MSI GTX 670 Twin Frozr Power Edition OC 2GB Review
Chris Hadley / 12 years ago
Moving on to the card itself, the design is nothing to dis-similar from what we have seen from MSI before, this time with the stripe across the top of the card in blue rather than yellow as we do find on some other models and MSI products. We can see looking a little lower that the card hosts a number of large heat pipes on the underside to keep the GPU core cool under the collar.
Looking a little closer at the fans, as noted before, these fans have a little party piece to show off. When the system is powered up, the fans run in reverse for thirty seconds to blow off any dust that may have built up and to keep the performance of the cooler in as top condition as possible.
Over on the leading edge of the card we find two 6-pin power connectors to feed power to the card.
Further down the card we find two SLI bridges, allowing for up to three way configurations with other GTX 670s of similar specification.
Finally moving round to the I/O we find a fairly standard NVIDIA output array with two DVI (one DVI-D and one DVI-I), a single HDMI and a full sized DisplayPort. To the top left we find a small grill for heat ventilation out of the card.

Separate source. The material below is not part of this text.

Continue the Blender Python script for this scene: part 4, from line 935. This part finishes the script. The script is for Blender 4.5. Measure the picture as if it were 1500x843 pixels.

Reference GTX 670’s come with a clock speed of 915MHz, boosting to 980MHz and a memory clock speed of 1502MHz like the GTX 660Ti, but as always, this is never enough for the vendors and MSI have given the 670 the overclock treatment for their Power Edition card, raising the core clock speed up to 1020MHz with a consequent boost speed of 1098MHz. In a similar fashion to a number of NVIDIA based cards that we have seen recently, we find that MSI have left the memory clock speed at reference levels, noting that there is an adequate enough performance gain to be had from raising the core clock on its own.